** WRITTEN EXERCISE **
Count how many lines contain "pixels" and reply with that number only.

** SOURCE DATA **
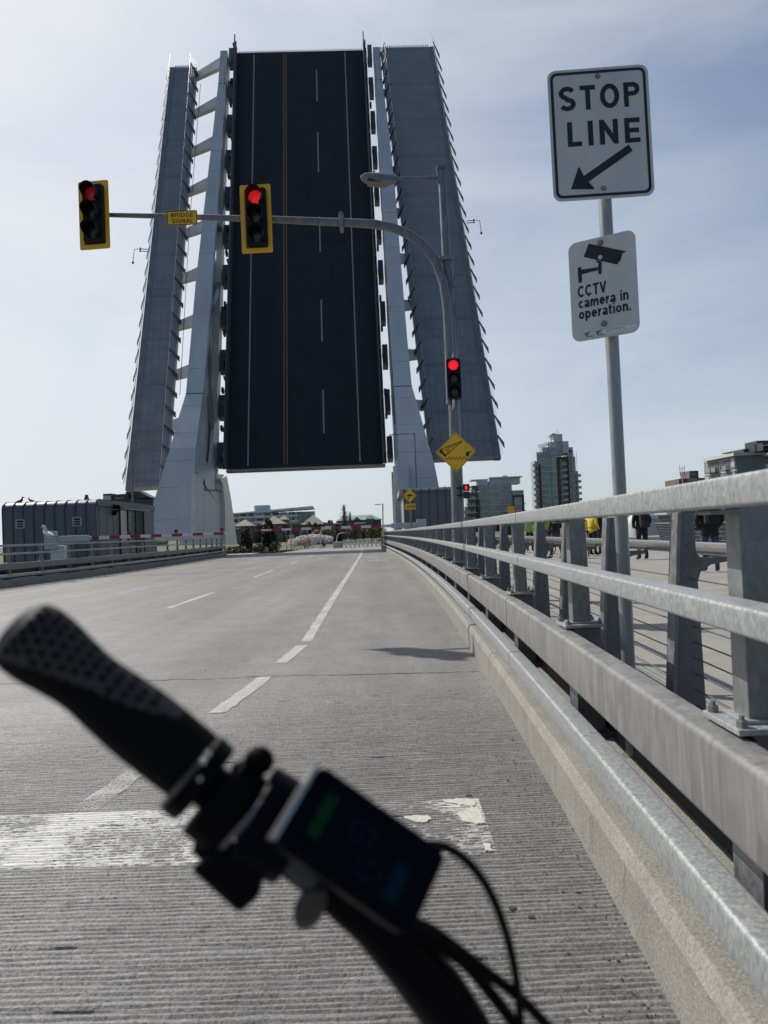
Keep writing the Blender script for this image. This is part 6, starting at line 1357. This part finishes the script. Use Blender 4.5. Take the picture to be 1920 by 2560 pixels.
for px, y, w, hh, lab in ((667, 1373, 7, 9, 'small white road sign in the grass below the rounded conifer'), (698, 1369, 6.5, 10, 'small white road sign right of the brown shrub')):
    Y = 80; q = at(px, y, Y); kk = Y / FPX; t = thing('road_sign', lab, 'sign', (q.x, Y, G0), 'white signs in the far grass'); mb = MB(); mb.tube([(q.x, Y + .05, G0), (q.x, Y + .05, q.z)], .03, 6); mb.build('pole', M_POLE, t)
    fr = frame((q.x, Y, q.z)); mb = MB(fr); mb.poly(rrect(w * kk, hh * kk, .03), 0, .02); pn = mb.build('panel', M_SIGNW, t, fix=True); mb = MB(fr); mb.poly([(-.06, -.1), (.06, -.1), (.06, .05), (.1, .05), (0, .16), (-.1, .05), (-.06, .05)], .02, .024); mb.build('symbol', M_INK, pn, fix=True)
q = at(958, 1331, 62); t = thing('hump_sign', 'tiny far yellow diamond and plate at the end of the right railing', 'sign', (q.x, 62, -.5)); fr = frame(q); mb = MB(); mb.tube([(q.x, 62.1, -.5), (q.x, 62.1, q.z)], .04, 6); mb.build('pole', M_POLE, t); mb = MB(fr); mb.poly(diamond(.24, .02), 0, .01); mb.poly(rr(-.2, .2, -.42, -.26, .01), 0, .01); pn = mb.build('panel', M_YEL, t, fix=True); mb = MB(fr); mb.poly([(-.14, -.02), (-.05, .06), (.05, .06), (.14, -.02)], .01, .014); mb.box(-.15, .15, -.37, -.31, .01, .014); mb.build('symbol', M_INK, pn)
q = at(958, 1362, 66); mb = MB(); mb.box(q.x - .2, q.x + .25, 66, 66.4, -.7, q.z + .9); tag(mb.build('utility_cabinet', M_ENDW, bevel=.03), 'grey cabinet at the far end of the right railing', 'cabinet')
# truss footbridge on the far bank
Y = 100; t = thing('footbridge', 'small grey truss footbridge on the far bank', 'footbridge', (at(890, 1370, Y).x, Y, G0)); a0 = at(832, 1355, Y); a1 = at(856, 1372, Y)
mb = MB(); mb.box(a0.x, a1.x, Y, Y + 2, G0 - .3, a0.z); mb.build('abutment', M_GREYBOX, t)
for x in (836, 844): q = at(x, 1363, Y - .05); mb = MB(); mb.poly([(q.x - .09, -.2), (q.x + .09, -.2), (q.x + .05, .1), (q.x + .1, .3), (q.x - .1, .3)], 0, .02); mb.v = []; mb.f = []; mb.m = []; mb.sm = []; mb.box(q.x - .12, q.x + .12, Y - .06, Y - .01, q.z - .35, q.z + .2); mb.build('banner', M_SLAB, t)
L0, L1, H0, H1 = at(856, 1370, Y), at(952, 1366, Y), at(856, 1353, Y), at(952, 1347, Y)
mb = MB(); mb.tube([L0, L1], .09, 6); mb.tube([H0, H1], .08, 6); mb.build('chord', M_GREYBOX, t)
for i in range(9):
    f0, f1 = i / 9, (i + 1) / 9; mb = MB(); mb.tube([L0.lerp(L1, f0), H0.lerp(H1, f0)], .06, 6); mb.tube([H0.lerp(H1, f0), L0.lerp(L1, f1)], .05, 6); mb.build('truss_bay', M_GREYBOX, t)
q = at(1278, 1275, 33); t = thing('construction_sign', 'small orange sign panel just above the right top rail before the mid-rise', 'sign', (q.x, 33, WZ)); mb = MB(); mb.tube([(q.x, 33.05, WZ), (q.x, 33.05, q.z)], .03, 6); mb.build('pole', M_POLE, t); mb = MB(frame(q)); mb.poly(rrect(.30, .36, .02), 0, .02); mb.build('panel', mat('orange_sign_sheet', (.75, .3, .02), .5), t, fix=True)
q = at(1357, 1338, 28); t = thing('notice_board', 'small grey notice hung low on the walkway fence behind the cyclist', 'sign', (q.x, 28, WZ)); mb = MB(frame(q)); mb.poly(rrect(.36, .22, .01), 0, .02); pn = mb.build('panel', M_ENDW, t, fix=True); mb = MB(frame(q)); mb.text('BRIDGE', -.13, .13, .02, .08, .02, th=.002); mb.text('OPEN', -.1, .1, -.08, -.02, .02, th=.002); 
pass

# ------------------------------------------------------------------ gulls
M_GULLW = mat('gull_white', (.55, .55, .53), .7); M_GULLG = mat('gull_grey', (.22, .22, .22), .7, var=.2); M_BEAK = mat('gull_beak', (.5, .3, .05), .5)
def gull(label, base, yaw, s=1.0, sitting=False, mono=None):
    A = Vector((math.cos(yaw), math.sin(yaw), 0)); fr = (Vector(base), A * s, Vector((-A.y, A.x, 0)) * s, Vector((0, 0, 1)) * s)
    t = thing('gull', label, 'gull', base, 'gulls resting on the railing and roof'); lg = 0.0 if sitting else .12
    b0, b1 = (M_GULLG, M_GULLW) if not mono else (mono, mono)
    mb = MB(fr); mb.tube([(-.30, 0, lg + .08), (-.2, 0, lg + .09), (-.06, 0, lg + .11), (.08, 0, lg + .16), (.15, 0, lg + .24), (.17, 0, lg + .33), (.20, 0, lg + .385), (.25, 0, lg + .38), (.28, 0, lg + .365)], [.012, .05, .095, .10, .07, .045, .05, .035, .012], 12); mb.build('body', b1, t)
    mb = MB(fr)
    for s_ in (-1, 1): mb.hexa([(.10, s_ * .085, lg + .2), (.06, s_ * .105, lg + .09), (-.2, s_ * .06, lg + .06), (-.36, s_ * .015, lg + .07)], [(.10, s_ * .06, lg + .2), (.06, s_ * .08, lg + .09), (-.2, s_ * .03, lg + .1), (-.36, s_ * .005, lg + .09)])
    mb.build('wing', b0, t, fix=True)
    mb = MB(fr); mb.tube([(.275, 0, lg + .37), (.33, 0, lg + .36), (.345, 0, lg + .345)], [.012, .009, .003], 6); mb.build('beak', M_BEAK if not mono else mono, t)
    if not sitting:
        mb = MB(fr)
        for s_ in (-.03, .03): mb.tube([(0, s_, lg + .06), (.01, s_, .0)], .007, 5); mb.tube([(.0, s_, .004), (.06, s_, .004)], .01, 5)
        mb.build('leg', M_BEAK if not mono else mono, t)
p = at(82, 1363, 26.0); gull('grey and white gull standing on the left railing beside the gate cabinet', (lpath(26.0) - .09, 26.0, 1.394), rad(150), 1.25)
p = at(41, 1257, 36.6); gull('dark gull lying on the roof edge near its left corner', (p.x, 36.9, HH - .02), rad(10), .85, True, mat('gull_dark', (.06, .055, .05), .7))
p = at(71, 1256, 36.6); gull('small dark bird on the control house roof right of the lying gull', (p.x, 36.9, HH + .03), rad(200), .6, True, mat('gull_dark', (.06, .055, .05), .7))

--

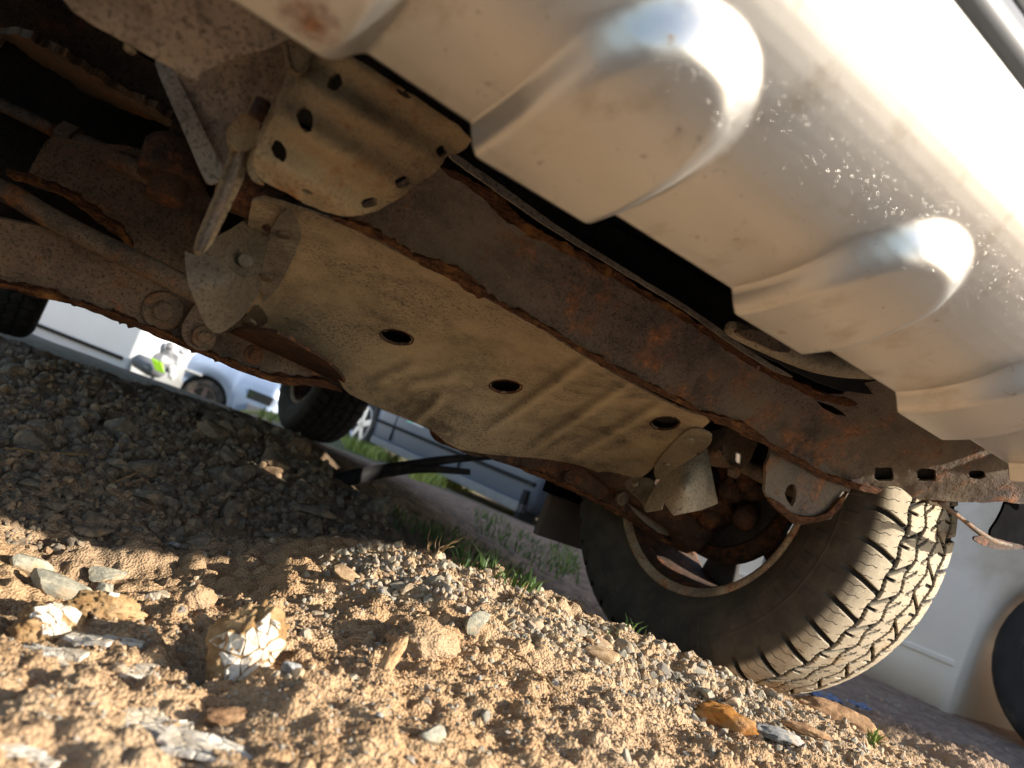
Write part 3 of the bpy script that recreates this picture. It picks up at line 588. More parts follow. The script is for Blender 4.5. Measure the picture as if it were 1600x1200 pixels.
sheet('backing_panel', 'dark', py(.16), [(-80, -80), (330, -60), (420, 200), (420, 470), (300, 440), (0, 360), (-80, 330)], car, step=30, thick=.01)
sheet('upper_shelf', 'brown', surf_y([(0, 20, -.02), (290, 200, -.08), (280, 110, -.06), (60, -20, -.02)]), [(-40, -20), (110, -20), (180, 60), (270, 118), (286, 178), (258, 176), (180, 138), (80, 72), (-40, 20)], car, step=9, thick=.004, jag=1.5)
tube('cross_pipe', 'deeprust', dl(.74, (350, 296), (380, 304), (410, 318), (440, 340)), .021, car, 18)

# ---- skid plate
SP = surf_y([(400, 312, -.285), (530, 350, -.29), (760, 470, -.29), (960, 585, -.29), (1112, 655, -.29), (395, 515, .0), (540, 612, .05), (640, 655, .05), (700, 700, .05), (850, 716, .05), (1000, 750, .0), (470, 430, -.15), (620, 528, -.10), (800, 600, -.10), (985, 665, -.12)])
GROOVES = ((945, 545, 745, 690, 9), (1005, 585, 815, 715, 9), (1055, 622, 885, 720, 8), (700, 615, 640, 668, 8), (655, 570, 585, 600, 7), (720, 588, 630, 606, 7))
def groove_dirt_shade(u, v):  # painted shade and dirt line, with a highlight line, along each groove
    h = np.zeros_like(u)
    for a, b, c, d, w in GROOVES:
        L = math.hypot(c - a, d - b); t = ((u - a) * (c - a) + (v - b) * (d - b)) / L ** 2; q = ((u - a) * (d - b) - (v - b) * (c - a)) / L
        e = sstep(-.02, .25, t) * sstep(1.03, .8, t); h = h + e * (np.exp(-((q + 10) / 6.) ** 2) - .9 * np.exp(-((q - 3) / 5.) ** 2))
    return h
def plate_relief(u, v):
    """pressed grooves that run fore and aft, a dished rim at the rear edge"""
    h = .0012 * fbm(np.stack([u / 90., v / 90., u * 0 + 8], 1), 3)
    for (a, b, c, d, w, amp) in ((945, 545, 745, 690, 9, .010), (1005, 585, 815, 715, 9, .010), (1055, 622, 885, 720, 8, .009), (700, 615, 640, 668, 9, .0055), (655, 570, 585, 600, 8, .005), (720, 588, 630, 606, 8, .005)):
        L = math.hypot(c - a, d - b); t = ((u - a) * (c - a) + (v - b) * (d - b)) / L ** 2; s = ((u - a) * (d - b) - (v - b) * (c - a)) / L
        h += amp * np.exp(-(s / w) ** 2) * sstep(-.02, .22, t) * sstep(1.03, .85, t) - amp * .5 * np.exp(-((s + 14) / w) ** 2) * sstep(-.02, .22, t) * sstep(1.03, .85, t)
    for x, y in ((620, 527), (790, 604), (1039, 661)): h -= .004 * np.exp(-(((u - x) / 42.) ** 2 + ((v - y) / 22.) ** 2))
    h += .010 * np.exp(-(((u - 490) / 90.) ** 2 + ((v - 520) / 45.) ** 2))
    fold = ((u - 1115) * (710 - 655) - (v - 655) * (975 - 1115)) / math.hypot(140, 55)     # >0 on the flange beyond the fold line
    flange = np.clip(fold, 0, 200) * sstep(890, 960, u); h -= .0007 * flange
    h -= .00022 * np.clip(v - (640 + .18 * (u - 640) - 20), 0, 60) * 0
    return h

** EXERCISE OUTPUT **
2